Em meio à leitura do processo criminal da sedição cuiabana de 1834
tive como desafio entregar um artigo sobre sujeitos coletivos, classes
sociais e raças. Parti de uma estratégia simples para abordar o tema:
a) definir como as pessoas se identificavam politicamente na época (rótulos partidários, etc.),
b) em
seguida analisar, na medida do possível, a situação de classe
(basicamente através de duas variáveis: ocupação/profissão e
propriedade) e a classificação racial (segundo critérios da época,
brancos, crioulos, pardos, mulatos, etc.) de cada um dos envolvidos nos
“campos políticos” opostos.
c) Interpretar
as relações entre as identidades políticas no nível do discurso
(liberais x caramurus, brasileiros x portugueses,guarda nacional x
tropas regulares) e a situação de divisão em classes e raças,numa
sociedade profundamente marcada pelos dois tipos de distinção (e de
exploração/opressão)
A falta de dados não permitiu ir muito
longe, mas algumas coisas chamaram a atenção já na etapa de análise de
classes e raças. A primeira delas é que dentre os caramurus/portugueses
mortos pelos rebeldes liberais/brasileiros apenas um não era
proprietário de comércio, imóveis e/ou fazendas (era um assalariado,
caixeiro de um comerciante chamado Domingos), e este sujeito, cuja morte
é relatada muitas vezes, é também o único que não tem um nome. Em toda a
documentação de centenas de páginas ele é “um caixeiro do Domingão”.
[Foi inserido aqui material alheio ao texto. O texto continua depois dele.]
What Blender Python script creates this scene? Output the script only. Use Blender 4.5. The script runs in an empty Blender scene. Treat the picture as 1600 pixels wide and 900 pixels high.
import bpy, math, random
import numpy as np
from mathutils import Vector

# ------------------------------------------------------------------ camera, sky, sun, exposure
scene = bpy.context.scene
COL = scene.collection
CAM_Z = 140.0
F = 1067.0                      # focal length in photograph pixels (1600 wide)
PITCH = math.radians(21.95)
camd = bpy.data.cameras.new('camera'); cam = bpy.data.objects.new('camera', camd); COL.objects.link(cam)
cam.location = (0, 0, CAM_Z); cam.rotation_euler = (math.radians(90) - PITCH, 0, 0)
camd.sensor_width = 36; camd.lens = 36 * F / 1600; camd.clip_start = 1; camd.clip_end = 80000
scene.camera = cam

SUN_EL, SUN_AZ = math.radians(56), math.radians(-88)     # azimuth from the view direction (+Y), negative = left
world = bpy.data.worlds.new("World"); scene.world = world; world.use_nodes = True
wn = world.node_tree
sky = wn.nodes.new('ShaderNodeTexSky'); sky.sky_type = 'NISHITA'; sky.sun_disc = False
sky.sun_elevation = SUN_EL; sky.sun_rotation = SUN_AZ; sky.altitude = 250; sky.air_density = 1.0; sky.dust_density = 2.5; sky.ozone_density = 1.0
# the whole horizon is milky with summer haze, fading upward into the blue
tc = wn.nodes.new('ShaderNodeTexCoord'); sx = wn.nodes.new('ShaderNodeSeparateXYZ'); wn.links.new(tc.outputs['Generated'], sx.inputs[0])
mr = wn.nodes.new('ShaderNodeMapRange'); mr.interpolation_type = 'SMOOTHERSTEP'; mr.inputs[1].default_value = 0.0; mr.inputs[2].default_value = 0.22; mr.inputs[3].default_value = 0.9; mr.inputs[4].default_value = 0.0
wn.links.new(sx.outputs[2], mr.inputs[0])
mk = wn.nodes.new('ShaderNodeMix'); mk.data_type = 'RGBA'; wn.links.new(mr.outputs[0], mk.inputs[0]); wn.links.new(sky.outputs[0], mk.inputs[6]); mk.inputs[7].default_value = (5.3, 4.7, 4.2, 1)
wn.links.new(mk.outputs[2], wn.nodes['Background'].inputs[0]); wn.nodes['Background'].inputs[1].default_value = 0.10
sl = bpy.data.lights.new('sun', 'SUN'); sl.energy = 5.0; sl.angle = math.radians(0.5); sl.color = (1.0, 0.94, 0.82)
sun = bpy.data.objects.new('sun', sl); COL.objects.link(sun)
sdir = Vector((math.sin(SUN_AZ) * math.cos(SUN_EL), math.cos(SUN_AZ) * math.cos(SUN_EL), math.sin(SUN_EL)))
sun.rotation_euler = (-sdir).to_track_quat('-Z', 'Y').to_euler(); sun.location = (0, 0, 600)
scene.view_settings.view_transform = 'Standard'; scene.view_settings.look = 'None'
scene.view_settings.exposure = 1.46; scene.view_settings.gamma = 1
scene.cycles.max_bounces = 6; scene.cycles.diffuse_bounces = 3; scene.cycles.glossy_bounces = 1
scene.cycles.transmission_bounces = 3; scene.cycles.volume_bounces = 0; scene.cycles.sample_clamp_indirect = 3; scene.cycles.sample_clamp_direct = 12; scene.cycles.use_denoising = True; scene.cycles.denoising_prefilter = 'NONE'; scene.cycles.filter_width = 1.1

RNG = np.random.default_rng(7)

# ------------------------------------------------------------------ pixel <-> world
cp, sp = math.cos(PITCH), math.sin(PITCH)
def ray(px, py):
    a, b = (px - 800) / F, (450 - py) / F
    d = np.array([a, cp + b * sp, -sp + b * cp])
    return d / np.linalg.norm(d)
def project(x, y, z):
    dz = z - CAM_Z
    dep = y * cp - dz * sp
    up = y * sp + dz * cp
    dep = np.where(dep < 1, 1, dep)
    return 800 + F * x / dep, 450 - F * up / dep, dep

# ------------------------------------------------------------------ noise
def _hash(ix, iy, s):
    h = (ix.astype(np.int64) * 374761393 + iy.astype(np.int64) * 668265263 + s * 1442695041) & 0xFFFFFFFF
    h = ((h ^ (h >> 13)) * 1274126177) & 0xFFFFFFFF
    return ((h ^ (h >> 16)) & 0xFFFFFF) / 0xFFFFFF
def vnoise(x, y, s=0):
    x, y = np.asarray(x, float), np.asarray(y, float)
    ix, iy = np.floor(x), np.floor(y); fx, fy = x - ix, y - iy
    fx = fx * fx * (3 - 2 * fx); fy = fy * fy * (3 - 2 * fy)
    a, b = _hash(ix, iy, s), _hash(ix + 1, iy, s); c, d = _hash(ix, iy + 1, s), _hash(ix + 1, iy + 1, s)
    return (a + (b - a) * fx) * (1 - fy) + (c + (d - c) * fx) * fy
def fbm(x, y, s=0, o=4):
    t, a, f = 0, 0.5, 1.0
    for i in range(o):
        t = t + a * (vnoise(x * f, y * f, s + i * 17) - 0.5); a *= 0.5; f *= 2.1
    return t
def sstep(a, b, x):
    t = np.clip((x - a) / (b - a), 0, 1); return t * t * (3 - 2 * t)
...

Daí uma dificuldade elementar para a escrita da história dos grupos
subalternos: às vezes quem não tem propriedade nem nome possui. Ser uma
extensão de seu patrão não é algo que diz respeito apenas a escravos.
A
segunda coisa que chamou a atenção é a presença de algumas lideranças
não-brancas dentre os rebeldes – três descritos como “mulatos” e um como
“pardo”. Lideranças que ocupavam cargos importantes, como vereador,
oficial da guarda nacional e mesmo o único deputado geral (hoje diríamos
“federal”) eleito pela província – e que foi um dos primeiros
parlamentares brasileiros a propor a abolição da escravidão, mais de 50
anos antes da Lei Áurea. No processo, apenas réus não-brancos têm a cor
descrita nos autos. Dentre os que não possuem esta indicação o índice de
condenações foi de 41%, enquanto para “mulatos”e “pardos” foi de...
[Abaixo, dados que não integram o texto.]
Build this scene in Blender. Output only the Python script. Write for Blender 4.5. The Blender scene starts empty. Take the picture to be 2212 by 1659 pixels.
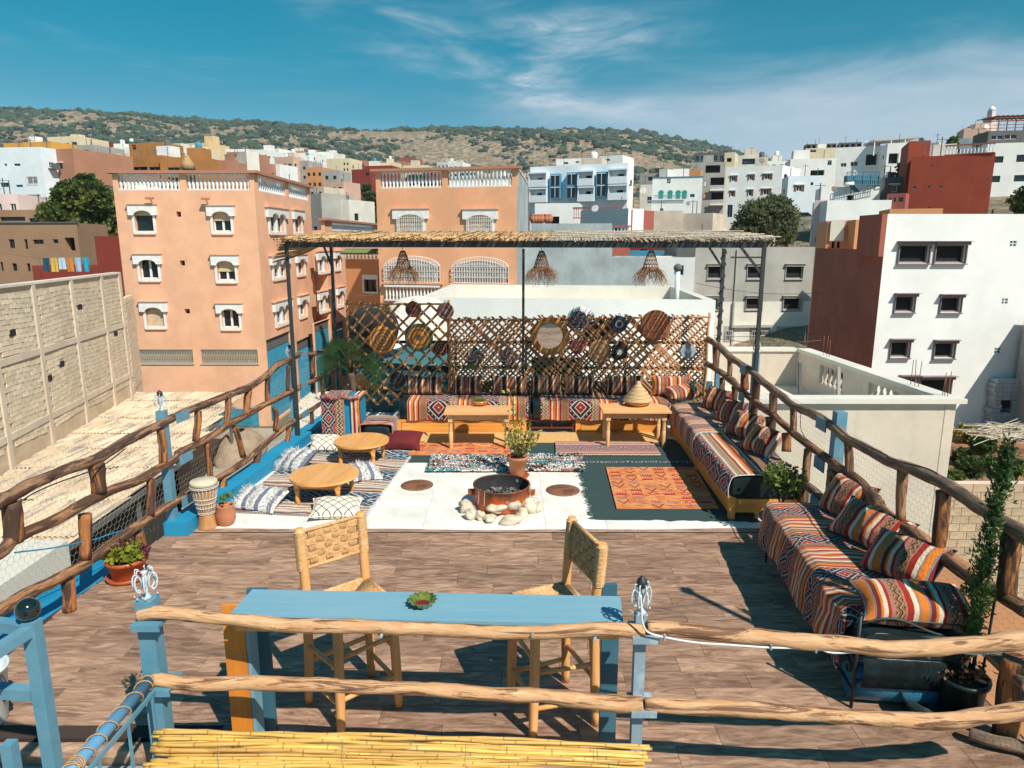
import bpy,bmesh,math,random
from mathutils import Vector,Matrix,noise
random.seed(7)
R=math.radians
S=bpy.context.scene
COL=S.collection
# camera
FPX,TH,CH=1500.0,R(11.6),3.0          # focal length in photo pixels (2212 wide),pitch,height over the deck
CT,ST=math.cos(TH),math.sin(TH)
cam=bpy.data.cameras.new('camera')
cam.sensor_width=36.0
cam.lens=FPX/2212.0*36.0
cam.clip_start=0.05
cam.clip_end=9000
camo=bpy.data.objects.new('camera',cam)
camo.location=(0,0,CH)
camo.rotation_euler=(R(90)-TH,0,0)
COL.objects.link(camo)
S.camera=camo
# colour management
S.view_settings.view_transform='Standard'
S.view_settings.look='None'
S.view_settings.exposure=0.30
S.view_settings.gamma=1.0
S.view_settings.use_curve_mapping=False
S.render.engine='CYCLES'
S.cycles.max_bounces=8
S.cycles.transparent_max_bounces=12
# sun and sky
SUNV=Vector((0.55,-0.72,1.0)).normalized()      # towards the sun
sun=bpy.data.lights.new('sun','SUN')
sun.energy=4.8
sun.angle=R(0.55)
sun.color=(1.0,0.925,0.80)
suno=bpy.data.objects.new('sun',sun)
suno.rotation_euler=SUNV.to_track_quat('Z','Y').to_euler()
suno.location=(8,-10,20)
COL.objects.link(suno)
EL=math.asin(SUNV.z)
W=bpy.data.worlds.new('World')
S.world=W
W.use_nodes=True
class NT:
 """small helper to write node trees"""
 def __init__(s,tree):
  s.t=tree
  s.n=tree.nodes
  s.l=tree.links
 def node(s,typ,**kw):
  n=s.n.new(typ)
  for k,v in kw.items():
   setattr(n,k,v)
  return n
 def put(s,sock,v):
  if v is None:
   return
  if isinstance(v,bpy.types.NodeSocket):
   s.l.new(v,sock)
  else:
   if sock.type == 'RGBA' and len(v) == 3:
    v=(*v,1)
   sock.default_value=v
 def m(s,op,a,b=None,c=None,clamp=False):
  n=s.node('ShaderNodeMath',operation=op)
  n.use_clamp=clamp
  s.put(n.inputs[0],a)
  if b is not None: s.put(n.inputs[1],b)
  if c is not None: s.put(n.inputs[2],c)
  return n.outputs[0]
 def mix(s,f,a,b,typ='MIX'):
  n=s.node('ShaderNodeMix',data_type='RGBA',blend_type=typ)
  s.put(n.inputs[0],f)
  s.put(n.inputs[6],a)
  s.put(n.inputs[7],b)
  return n.outputs[2]
 def ramp(s,f,stops,mode='LINEAR'):
  n=s.node('ShaderNodeValToRGB')
  cr=n.color_ramp
  cr.interpolation=mode
  while len(cr.elements)>1:
   cr.elements.remove(cr.elements[-1])
  for i,(p,c) in enumerate(stops):
   e=cr.elements[0] if i == 0 else cr.elements.new(p)
   e.position=p
   if not isinstance(c,(tuple,list)): c=(c,c,c)
   e.color=(*c[:3],1)
  s.put(n.inputs[0],f)
  return n.outputs[0]
 def noise(s,vec,scale,detail=4,rough=0.55,dist=0.0,out=0):
  n=s.node('ShaderNodeTexNoise')
  s.put(n.inputs['Vector'],vec)
  n.inputs['Scale'].default_value=scale
  n.inputs['Detail'].default_value=detail
  n.inputs['Roughness'].default_value=rough
  n.inputs['Distortion'].default_value=dist
  return n.outputs[out]
 def mapping(s,vec,scale=(1,1,1),loc=(0,0,0),rot=(0,0,0)):
  n=s.node('ShaderNodeMapping')
  s.put(n.inputs[0],vec)
  n.inputs['Location'].default_value=loc
  n.inputs['Rotation'].default_value=rot
  n.inputs['Scale'].default_value=scale
  return n.outputs[0]
 def smooth(s,v,a,b):
  n=s.node('ShaderNodeMapRange',interpolation_type='SMOOTHSTEP')
  s.put(n.inputs[0],v)
  n.inputs[1].default_value=a
  n.inputs[2].default_value=b
  return n.outputs[0]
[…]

100%. Após incriminações com base bastante suspeita, já nos últimos
depoimentos surgem afirmações de que dois desses quatro haviam propagado
dentre os “soldados e a canalha” (isto é, os pobres pretos e pardos) a
ideia de que “os brancos já tinham governado” e que agora era a vez
deles. Se o fizeram, temos uma clara tomada de consciência da opressão
racial que estrutura aquela (e esta) sociedade. Se não o fizeram, temos
mais um exemplo do uso da classificação racial para incriminar esses
indivíduos. Afinal, no discurso dominante quem racializa essa sociedade
sem classificações são eles, os classificados como “pardos” e
“mulatos”.
Espero que o restante da documentação torne mais claro esse tempo de caixeiros sem nome e pardos presumidamente culpados – um tempo, afinal, tão próximo do nosso.
PS:
A história de pobres e pretos tem essas dificuldades todas, mas não é
tão obscura se comparada à história da atuação das mulheres.Talvez eu
venha a fazer um “instantâneo” desses sobre isso.